>> start

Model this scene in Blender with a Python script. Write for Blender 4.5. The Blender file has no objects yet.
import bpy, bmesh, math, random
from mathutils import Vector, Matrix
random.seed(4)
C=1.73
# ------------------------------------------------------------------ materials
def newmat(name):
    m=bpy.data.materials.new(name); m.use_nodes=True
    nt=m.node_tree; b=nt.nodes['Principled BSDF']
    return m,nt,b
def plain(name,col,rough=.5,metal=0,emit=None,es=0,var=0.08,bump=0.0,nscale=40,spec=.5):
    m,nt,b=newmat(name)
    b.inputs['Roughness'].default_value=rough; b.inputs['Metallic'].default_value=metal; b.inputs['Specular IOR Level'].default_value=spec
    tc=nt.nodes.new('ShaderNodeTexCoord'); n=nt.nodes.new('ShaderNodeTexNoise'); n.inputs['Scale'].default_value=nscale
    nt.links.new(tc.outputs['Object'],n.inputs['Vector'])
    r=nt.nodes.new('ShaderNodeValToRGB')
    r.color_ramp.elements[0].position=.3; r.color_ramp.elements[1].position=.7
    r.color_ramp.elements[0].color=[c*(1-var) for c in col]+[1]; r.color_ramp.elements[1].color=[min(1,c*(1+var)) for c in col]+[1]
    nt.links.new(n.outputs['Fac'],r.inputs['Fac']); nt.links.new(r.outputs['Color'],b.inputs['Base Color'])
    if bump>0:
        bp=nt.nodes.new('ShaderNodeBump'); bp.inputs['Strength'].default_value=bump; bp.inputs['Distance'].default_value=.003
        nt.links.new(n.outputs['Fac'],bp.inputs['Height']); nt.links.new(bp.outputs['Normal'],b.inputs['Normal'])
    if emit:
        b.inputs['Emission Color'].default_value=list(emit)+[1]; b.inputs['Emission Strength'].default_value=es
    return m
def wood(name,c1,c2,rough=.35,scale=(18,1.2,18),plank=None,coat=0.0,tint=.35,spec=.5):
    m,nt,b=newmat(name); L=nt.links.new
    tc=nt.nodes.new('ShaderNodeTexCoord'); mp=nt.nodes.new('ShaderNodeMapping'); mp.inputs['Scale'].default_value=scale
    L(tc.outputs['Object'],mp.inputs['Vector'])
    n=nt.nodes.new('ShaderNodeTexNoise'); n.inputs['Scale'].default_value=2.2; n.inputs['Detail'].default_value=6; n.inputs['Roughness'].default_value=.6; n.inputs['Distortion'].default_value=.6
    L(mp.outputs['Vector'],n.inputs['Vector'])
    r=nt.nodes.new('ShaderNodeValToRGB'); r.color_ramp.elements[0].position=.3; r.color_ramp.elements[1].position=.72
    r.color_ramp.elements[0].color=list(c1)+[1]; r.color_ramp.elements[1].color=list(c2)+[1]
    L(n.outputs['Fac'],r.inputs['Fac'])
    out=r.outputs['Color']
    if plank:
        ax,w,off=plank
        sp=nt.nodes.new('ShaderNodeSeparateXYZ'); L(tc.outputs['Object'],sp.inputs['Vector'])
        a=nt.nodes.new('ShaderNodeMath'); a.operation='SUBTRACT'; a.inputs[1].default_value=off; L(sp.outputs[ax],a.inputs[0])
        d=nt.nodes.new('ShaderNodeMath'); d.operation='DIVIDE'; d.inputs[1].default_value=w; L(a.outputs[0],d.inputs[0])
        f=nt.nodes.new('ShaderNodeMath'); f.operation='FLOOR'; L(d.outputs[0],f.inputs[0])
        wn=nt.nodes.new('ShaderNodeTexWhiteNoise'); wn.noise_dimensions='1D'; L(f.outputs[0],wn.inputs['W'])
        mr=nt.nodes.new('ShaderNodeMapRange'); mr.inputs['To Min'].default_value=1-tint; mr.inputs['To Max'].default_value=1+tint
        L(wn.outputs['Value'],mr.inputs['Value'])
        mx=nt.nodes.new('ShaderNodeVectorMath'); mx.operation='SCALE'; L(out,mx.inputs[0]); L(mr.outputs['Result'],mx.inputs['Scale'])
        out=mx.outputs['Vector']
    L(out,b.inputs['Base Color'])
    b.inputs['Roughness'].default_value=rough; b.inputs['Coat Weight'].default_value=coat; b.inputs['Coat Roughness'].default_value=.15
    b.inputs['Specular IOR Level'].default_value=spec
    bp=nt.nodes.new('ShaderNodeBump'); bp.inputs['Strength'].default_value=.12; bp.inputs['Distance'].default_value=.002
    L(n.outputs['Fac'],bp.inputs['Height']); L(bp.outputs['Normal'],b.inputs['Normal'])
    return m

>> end

#### Description of the task
All of the data must be returned exactly.

#### Full solution
Model this scene in Blender with a Python script. Write for Blender 4.5. The Blender file has no objects yet.
import bpy, bmesh, math, random
from mathutils import Vector, Matrix
random.seed(4)
C=1.73
# ------------------------------------------------------------------ materials
def newmat(name):
    m=bpy.data.materials.new(name); m.use_nodes=True
    nt=m.node_tree; b=nt.nodes['Principled BSDF']
    return m,nt,b
def plain(name,col,rough=.5,metal=0,emit=None,es=0,var=0.08,bump=0.0,nscale=40,spec=.5):
    m,nt,b=newmat(name)
    b.inputs['Roughness'].default_value=rough; b.inputs['Metallic'].default_value=metal; b.inputs['Specular IOR Level'].default_value=spec
    tc=nt.nodes.new('ShaderNodeTexCoord'); n=nt.nodes.new('ShaderNodeTexNoise'); n.inputs['Scale'].default_value=nscale
    nt.links.new(tc.outputs['Object'],n.inputs['Vector'])
    r=nt.nodes.new('ShaderNodeValToRGB')
    r.color_ramp.elements[0].position=.3; r.color_ramp.elements[1].position=.7
    r.color_ramp.elements[0].color=[c*(1-var) for c in col]+[1]; r.color_ramp.elements[1].color=[min(1,c*(1+var)) for c in col]+[1]
    nt.links.new(n.outputs['Fac'],r.inputs['Fac']); nt.links.new(r.outputs['Color'],b.inputs['Base Color'])
    if bump>0:
        bp=nt.nodes.new('ShaderNodeBump'); bp.inputs['Strength'].default_value=bump; bp.inputs['Distance'].default_value=.003
        nt.links.new(n.outputs['Fac'],bp.inputs['Height']); nt.links.new(bp.outputs['Normal'],b.inputs['Normal'])
    if emit:
        b.inputs['Emission Color'].default_value=list(emit)+[1]; b.inputs['Emission Strength'].default_value=es
    return m
def wood(name,c1,c2,rough=.35,scale=(18,1.2,18),plank=None,coat=0.0,tint=.35,spec=.5):
    m,nt,b=newmat(name); L=nt.links.new
    tc=nt.nodes.new('ShaderNodeTexCoord'); mp=nt.nodes.new('ShaderNodeMapping'); mp.inputs['Scale'].default_value=scale
    L(tc.outputs['Object'],mp.inputs['Vector'])
    n=nt.nodes.new('ShaderNodeTexNoise'); n.inputs['Scale'].default_value=2.2; n.inputs['Detail'].default_value=6; n.inputs['Roughness'].default_value=.6; n.inputs['Distortion'].default_value=.6
    L(mp.outputs['Vector'],n.inputs['Vector'])
    r=nt.nodes.new('ShaderNodeValToRGB'); r.color_ramp.elements[0].position=.3; r.color_ramp.elements[1].position=.72
    r.color_ramp.elements[0].color=list(c1)+[1]; r.color_ramp.elements[1].color=list(c2)+[1]
    L(n.outputs['Fac'],r.inputs['Fac'])
    out=r.outputs['Color']
    if plank:
        ax,w,off=plank
        sp=nt.nodes.new('ShaderNodeSeparateXYZ'); L(tc.outputs['Object'],sp.inputs['Vector'])
        a=nt.nodes.new('ShaderNodeMath'); a.operation='SUBTRACT'; a.inputs[1].default_value=off; L(sp.outputs[ax],a.inputs[0])
        d=nt.nodes.new('ShaderNodeMath'); d.operation='DIVIDE'; d.inputs[1].default_value=w; L(a.outputs[0],d.inputs[0])
        f=nt.nodes.new('ShaderNodeMath'); f.operation='FLOOR'; L(d.outputs[0],f.inputs[0])
        wn=nt.nodes.new('ShaderNodeTexWhiteNoise'); wn.noise_dimensions='1D'; L(f.outputs[0],wn.inputs['W'])
        mr=nt.nodes.new('ShaderNodeMapRange'); mr.inputs['To Min'].default_value=1-tint; mr.inputs['To Max'].default_value=1+tint
        L(wn.outputs['Value'],mr.inputs['Value'])
        mx=nt.nodes.new('ShaderNodeVectorMath'); mx.operation='SCALE'; L(out,mx.inputs[0]); L(mr.outputs['Result'],mx.inputs['Scale'])
        out=mx.outputs['Vector']
    L(out,b.inputs['Base Color'])
    b.inputs['Roughness'].default_value=rough; b.inputs['Coat Weight'].default_value=coat; b.inputs['Coat Roughness'].default_value=.15
    b.inputs['Specular IOR Level'].default_value=spec
    bp=nt.nodes.new('ShaderNodeBump'); bp.inputs['Strength'].default_value=.12; bp.inputs['Distance'].default_value=.002
    L(n.outputs['Fac'],bp.inputs['Height']); L(bp.outputs['Normal'],b.inputs['Normal'])
    return m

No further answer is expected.